Stated exercise:
Would you quote the material below from its first line through the line containing "candle((px2-VX)*Y/F, Y, 1.60", exactly and with both ends included?
┌──
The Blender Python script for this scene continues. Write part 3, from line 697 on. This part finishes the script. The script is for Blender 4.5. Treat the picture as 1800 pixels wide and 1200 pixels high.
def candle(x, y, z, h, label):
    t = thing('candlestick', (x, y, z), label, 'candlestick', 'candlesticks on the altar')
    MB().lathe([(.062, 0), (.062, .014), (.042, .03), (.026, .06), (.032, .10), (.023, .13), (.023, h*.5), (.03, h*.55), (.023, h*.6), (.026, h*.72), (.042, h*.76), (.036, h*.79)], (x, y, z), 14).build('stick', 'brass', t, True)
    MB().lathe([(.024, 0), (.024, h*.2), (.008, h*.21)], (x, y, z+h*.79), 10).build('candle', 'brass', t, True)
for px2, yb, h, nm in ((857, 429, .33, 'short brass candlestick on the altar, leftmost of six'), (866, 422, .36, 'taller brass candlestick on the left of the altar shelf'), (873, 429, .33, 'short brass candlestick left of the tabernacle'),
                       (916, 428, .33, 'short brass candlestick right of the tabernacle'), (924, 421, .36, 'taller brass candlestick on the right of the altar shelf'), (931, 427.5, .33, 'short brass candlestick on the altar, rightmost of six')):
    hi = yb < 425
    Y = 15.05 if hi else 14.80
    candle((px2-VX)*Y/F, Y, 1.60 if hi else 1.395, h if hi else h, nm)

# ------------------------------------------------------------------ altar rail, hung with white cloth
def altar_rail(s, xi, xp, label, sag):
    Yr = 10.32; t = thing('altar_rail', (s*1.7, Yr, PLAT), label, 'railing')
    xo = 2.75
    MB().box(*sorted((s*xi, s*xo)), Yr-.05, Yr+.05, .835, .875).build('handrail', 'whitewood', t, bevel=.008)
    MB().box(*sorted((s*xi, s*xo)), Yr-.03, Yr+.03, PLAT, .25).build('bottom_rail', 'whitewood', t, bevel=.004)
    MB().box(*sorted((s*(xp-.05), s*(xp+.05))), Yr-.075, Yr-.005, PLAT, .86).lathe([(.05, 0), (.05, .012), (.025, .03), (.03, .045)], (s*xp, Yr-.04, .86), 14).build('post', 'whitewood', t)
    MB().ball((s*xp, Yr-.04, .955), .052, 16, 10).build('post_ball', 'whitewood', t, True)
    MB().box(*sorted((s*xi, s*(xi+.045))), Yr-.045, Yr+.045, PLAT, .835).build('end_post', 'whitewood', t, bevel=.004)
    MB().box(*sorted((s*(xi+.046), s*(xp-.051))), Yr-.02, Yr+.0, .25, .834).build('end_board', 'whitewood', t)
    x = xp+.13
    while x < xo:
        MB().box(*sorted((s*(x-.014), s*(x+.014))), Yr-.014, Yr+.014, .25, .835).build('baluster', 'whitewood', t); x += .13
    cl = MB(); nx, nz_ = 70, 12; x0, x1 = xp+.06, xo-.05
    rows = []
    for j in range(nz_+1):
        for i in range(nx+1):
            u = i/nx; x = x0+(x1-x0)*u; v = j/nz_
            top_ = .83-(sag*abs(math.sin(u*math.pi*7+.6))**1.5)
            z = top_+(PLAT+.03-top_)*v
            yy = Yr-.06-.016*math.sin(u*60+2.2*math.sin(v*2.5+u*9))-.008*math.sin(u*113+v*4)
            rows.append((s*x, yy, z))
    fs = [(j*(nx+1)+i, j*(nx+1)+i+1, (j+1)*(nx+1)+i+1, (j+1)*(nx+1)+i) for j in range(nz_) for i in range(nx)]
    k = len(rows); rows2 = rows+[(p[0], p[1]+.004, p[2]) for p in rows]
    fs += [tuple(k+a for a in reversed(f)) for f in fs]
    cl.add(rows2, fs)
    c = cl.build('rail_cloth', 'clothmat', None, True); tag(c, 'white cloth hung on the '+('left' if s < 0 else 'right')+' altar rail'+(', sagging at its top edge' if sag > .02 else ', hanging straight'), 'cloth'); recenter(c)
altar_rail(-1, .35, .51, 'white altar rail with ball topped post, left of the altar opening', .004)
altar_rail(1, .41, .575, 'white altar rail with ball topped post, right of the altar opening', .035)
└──
Task solution:
The Blender Python script for this scene continues. Write part 3, from line 697 on. This part finishes the script. The script is for Blender 4.5. Treat the picture as 1800 pixels wide and 1200 pixels high.
def candle(x, y, z, h, label):
    t = thing('candlestick', (x, y, z), label, 'candlestick', 'candlesticks on the altar')
    MB().lathe([(.062, 0), (.062, .014), (.042, .03), (.026, .06), (.032, .10), (.023, .13), (.023, h*.5), (.03, h*.55), (.023, h*.6), (.026, h*.72), (.042, h*.76), (.036, h*.79)], (x, y, z), 14).build('stick', 'brass', t, True)
    MB().lathe([(.024, 0), (.024, h*.2), (.008, h*.21)], (x, y, z+h*.79), 10).build('candle', 'brass', t, True)
for px2, yb, h, nm in ((857, 429, .33, 'short brass candlestick on the altar, leftmost of six'), (866, 422, .36, 'taller brass candlestick on the left of the altar shelf'), (873, 429, .33, 'short brass candlestick left of the tabernacle'),
                       (916, 428, .33, 'short brass candlestick right of the tabernacle'), (924, 421, .36, 'taller brass candlestick on the right of the altar shelf'), (931, 427.5, .33, 'short brass candlestick on the altar, rightmost of six')):
    hi = yb < 425
    Y = 15.05 if hi else 14.80
    candle((px2-VX)*Y/F, Y, 1.60 if hi else 1.395, h if hi else h, nm)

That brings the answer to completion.